Uma série de privatizações deve ocorrer nos moldes das políticas de austeridade na Europa (Grécia, Espanha, Portugal, entre outros). Além disso, um dos programas afetados deve ser o Minha Casa, Minha Vida: há um consenso entre os articuladores do plano econômico de Temer de rever subsídios, sendo que um deles é o uso do FGST para financiar o programa de moradia popular.

O presidente do partido no Rio de Janeiro, deputado estadual Jorge Picciani, já admite um governo Temer e projeta um corte amplo no número de ministérios: “Com 15 pastas no máximo”, disse para o jornal Extra.

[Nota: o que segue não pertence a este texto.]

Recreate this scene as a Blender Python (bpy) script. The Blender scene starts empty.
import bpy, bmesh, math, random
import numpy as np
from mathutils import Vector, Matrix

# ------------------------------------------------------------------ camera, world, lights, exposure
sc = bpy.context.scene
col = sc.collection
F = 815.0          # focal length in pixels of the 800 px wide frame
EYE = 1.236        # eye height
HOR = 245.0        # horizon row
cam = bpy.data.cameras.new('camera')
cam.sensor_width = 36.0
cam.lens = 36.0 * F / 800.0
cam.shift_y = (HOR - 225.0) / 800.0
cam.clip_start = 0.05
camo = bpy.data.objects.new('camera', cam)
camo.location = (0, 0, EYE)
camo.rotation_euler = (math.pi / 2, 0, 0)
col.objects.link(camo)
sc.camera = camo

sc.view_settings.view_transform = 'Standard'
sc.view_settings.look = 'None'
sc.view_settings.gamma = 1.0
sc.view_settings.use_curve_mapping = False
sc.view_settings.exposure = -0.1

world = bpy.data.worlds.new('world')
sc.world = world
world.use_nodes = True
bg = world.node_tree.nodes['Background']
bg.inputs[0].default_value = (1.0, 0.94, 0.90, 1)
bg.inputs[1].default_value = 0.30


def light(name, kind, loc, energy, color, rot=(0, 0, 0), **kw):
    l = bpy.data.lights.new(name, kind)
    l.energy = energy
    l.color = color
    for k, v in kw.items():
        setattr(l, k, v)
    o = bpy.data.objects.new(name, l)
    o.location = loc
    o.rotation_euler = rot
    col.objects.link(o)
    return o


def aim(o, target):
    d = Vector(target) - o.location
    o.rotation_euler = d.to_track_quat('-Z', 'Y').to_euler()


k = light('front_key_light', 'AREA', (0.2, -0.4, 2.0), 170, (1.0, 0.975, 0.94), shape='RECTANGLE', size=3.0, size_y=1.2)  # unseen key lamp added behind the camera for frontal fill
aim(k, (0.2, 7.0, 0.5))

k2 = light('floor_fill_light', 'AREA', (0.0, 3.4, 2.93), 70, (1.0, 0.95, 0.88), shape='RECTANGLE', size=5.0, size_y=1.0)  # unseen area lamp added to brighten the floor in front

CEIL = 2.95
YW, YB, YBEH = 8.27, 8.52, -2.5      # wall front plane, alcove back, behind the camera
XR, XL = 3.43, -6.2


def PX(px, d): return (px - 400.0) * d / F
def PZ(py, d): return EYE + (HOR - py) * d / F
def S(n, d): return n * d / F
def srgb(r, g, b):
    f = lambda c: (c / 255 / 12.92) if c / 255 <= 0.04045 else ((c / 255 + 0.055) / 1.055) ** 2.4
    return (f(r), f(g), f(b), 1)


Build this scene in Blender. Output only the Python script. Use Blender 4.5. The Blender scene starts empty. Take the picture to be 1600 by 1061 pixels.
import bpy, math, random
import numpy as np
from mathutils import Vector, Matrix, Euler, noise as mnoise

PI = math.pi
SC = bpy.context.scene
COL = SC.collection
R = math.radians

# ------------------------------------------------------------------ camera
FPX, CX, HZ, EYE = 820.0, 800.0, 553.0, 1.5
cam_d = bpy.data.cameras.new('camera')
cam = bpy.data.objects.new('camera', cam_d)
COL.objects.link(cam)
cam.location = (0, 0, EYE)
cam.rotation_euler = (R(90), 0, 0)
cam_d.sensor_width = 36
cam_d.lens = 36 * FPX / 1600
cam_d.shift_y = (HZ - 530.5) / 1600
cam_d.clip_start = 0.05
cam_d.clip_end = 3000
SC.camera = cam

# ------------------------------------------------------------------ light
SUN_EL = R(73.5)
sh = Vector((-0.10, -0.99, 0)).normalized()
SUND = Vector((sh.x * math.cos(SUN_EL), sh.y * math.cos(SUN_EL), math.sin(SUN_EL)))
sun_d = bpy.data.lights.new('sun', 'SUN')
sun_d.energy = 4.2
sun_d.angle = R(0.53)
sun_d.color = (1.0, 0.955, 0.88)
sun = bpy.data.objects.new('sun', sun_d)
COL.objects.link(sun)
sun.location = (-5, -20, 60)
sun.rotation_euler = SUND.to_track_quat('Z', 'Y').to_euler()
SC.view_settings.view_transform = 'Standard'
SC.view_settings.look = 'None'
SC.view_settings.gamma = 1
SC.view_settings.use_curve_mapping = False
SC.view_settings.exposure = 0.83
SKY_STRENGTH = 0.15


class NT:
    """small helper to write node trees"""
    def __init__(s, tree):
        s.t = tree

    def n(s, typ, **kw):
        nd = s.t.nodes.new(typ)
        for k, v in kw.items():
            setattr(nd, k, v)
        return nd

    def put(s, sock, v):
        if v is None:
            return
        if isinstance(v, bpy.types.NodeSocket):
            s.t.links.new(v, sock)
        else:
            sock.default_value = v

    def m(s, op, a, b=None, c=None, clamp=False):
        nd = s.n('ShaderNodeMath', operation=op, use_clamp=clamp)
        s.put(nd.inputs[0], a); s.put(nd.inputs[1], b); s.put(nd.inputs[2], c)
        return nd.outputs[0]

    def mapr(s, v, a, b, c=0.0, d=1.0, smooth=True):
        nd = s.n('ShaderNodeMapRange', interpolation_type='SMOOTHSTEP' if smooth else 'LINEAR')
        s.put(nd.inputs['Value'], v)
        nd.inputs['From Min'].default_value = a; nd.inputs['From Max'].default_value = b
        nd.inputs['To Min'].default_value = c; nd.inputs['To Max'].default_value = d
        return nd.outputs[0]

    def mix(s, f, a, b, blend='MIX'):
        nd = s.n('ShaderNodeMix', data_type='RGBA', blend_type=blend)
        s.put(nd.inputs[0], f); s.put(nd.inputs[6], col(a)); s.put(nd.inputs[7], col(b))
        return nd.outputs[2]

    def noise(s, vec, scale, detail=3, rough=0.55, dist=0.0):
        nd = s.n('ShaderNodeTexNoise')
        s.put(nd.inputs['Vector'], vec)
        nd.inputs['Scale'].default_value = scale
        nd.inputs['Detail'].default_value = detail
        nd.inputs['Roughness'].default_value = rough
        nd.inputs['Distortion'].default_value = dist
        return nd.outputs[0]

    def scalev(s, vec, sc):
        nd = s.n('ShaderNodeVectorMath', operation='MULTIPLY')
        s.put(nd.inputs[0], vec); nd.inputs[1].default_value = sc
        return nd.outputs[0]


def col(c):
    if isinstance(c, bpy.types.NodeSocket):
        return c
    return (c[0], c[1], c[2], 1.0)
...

Ou seja, além da possível mobilização de setores populares com greves, paralisações e manifestações em todo o país por conta do impeachment de Dilma, o cenário pode se tornar ainda mais caótico com as medidas de austeridade que devem ser aplicadas pelo governo de Temer. Utilizando como exemplo países como a Grécia, que aplicaram a austeridade de forma radical, elevando o número de desempregados, diminuindo os programas de bem-estar social, além da série de privatizações, a reação da classe trabalhadora sempre foi de radicalização. O mesmo deve ocorrer aqui.

Porém, para evitar que o Brasil se torne uma ‘nova Argentina’, o Plano Temer deve contar com uma política muito mais repressiva contra sindicalistas e movimentos sociais, com o objetivo de manter a estabilidade política em Brasília, e assim evitar um possível descontentamento popular com casos de corrupção e a evolução da Lava Jato.

Para isso, Temer deve contar com apoio dos meios de comunicação para blindar sua administração e a política de austeridade, além de criminalizar os movimentos sociais e sindicais — como já tem feito habitualmente até mesmo no governo de Dilma Rousseff.

Portanto, o Plano Temer nada mais é do que a política de austeridade no seu modo mais radical, além de uma possível rota de salvação do quadro político brasileiro atual contra os avanços da Operação Lava Jato, na oposição e PMDB.

Lembrando que dificilmente Michel Temer e seu partido conseguiriam criar uma ‘coalizão’ pela governabilidade sem ceder tais garantias políticas e econômicas.

Um risco que vem se tornando cada vez mais próximo de acontecer.